Space is having a moment. Companies like SpaceX, Blue Origin, and Rocket Lab are launching more rockets than ever before, and the numbers are hard to ignore. The industry is on track for over 250 orbital launches in 2026 alone, and the commercial satellite market is projected to more than triple in size by 2034. That’s a massive wave of hardware heading into orbit, and every single piece of it has to work perfectly once it gets there.
But here’s something most people never stop to think about, before a satellite can do anything useful, it needs to solve a surprisingly simple mechanical problem. Parts of it need to spin.

Think about how a satellite retains its power. It uses solar panels, big wing-like arrays that unfold after launch and catch sunlight to generate electricity. The thing is, a satellite is constantly moving through space, orbiting the Earth every 90 minutes or so. To keep getting power, those solar panels need to track the sun as the satellite moves. That means they’re rotating constantly, like a sunflower turning its face toward the light. The body of the satellite, meanwhile, stays pointed at Earth.
So, you’ve got one part spinning and another part staying still. Now try to run electricity between them. If you just ran wires straight through, they’d twist up and snap in a matter of hours. That’s where a slip ring comes in.
A slip ring transfers electrical power, signals, and data between a part that’s rotating and a part that isn’t. It’s the reason a spinning solar panel can keep feeding power to the rest of the satellite without the wires getting tangled into a mess. Not the most glamorous technology in the world, but without it, the satellite stops working the moment the panels start to move.
The same idea applies to antennas. A satellite antenna has to rotate freely to stay pointed at a ground station back on Earth. A communication satellite that can’t aim its antenna is about as useful as a cell tower with no power. Slip rings keep that connection alive no matter which direction the antenna needs to face. GPS satellites, weather satellites, Earth imaging systems, and broadband constellations like Starlink. All of them have rotating components, and all of those components need a continuous, unbroken electrical path to do their job.
What makes space-grade slip rings so different from the ones used in a factory or on a farm is what they have to survive. There’s no technician floating around up there to swap one out if it fails. It has to work from the moment of launch through the end of the satellite service life, which can stretch more than a decade. That means handling the vacuum of space, temperature swings of several hundred degrees, constant radiation exposure, and the violent shaking of a rocket launch, all without missing a beat.

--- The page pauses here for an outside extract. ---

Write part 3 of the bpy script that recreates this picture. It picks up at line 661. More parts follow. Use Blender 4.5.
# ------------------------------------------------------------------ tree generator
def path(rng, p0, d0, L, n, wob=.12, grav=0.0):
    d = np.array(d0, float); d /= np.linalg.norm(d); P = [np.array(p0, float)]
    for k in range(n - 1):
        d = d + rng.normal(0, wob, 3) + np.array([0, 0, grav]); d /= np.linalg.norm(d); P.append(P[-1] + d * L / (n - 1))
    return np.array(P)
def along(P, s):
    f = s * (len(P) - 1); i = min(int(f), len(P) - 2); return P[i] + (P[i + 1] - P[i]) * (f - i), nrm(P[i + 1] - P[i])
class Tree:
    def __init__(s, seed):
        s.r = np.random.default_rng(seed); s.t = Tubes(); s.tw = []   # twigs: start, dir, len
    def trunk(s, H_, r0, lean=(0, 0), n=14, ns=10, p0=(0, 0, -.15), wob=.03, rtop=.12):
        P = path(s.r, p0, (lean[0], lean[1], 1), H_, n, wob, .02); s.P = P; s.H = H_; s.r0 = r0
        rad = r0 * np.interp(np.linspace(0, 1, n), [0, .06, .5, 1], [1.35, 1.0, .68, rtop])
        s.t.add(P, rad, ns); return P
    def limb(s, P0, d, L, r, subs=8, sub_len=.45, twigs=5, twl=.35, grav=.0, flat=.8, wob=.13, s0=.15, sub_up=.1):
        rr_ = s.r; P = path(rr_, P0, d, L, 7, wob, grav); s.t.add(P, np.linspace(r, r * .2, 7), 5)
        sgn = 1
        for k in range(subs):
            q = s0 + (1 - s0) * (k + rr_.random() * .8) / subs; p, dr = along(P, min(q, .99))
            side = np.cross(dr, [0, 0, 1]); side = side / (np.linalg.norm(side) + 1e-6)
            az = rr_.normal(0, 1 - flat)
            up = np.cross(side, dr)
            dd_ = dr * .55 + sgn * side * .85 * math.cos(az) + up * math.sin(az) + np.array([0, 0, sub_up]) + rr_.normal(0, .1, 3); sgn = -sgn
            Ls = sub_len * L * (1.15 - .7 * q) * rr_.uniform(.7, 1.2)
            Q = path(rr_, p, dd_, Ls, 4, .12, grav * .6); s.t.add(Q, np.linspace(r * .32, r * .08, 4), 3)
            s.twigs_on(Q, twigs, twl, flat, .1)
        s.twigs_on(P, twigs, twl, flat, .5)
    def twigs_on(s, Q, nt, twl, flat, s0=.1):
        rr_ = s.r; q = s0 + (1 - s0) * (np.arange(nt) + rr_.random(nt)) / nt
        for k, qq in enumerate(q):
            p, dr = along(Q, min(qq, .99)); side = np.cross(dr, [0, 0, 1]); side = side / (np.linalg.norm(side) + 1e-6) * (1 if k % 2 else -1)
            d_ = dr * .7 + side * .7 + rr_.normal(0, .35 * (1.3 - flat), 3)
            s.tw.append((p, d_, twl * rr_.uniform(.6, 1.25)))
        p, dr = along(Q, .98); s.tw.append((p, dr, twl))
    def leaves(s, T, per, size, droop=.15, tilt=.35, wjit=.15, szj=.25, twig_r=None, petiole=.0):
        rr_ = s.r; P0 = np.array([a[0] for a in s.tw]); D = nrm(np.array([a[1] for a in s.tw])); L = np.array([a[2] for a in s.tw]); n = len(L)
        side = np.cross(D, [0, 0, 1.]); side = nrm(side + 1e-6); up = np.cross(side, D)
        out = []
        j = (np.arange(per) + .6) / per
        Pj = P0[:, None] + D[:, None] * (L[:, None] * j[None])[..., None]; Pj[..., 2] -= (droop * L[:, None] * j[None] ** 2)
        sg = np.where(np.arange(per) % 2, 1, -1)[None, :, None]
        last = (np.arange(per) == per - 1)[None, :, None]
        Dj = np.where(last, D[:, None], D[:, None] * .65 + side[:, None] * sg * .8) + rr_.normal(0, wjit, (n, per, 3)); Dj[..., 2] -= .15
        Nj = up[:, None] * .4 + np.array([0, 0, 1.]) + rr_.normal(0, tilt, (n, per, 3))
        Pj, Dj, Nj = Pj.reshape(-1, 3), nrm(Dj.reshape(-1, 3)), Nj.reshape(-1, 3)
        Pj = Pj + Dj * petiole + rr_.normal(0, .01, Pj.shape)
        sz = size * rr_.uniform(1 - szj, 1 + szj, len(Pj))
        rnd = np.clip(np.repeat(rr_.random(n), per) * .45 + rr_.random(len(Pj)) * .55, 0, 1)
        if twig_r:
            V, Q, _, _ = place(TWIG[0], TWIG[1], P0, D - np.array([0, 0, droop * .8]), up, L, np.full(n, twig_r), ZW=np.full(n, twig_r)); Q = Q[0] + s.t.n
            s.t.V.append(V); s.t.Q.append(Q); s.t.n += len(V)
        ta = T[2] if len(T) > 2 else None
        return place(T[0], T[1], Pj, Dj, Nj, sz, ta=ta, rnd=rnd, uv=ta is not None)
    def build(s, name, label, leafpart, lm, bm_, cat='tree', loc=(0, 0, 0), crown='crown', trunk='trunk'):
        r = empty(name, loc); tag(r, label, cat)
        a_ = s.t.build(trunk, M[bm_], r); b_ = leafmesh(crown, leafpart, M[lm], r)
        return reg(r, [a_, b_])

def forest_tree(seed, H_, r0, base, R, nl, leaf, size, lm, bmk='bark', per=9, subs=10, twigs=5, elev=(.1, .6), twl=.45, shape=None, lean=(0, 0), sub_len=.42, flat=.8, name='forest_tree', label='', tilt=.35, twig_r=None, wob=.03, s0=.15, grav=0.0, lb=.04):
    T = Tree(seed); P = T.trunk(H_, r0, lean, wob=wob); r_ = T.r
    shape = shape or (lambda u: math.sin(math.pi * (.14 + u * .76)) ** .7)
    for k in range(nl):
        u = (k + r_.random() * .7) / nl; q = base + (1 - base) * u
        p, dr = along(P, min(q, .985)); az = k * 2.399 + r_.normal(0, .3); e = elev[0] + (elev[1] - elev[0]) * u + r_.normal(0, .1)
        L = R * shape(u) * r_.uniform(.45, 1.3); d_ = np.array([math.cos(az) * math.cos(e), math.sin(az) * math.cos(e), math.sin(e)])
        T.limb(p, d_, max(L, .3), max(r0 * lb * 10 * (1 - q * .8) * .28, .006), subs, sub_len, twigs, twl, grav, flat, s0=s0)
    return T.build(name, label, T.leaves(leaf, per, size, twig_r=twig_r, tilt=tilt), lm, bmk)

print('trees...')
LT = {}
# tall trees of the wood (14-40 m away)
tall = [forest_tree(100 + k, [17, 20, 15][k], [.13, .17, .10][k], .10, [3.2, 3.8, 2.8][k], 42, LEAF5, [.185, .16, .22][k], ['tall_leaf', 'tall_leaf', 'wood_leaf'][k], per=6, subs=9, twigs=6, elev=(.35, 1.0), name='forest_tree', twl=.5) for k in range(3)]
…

Standard industrial materials won’t cut it in that environment. Space-qualified slip rings use specialized composite materials, gold-plated contacts, and lubricants designed specifically for a vacuum. Every one of them is engineered for the specific mission it’s going on. The tolerances involved reflect years of hard-won engineering experience.
That’s where UEA comes in. We’ve been building slip rings since the 1960’s, which means we were solving rotating electrical connection problems long before most of today’s private space companies even existed. Over the decades, we’ve developed the kind of application engineering experience that only comes from working across a wide range of industries and some genuinely tough operating conditions. Agriculture, oil and gas, wind energy, military and defense. If a slip ring has to perform with no room for failure, chances are we’ve built something like it.
What that means for space applications is that we’re not starting from scratch. When a design engineer comes to us with a specification that calls for compact size, high reliability, and the ability to handle power and signals simultaneously, that’s a conversation we’ve had before. We can work with customers early in the design process to figure out what the application actually needs, rather than just dropping a catalog part into a drawing and hoping it holds up.
Engineers working on satellite systems, ground support equipment, launch vehicle mechanisms, and test hardware all need slip ring solutions they can count on. UEA has the experience, the manufacturing capability, and the ISO 9001:2015 certification to be that supplier.
The commercial space industry gets a lot of attention for its rockets and its billionaires and the big-picture vision of humanity becoming a multi-planet species. That’s all exciting stuff. But the satellites that are actually changing everyday life right now, the ones delivering internet to remote farms, tracking severe weather, guiding cargo ships across the ocean, and keeping GPS accurate to within a few feet, those satellites all depend on components most people have never heard of.
Slip rings aren’t the flashiest part of the story. They’re just the part that makes the whole thing work. And building things that work, no matter where they end up, is what UEA has been doing since 1952.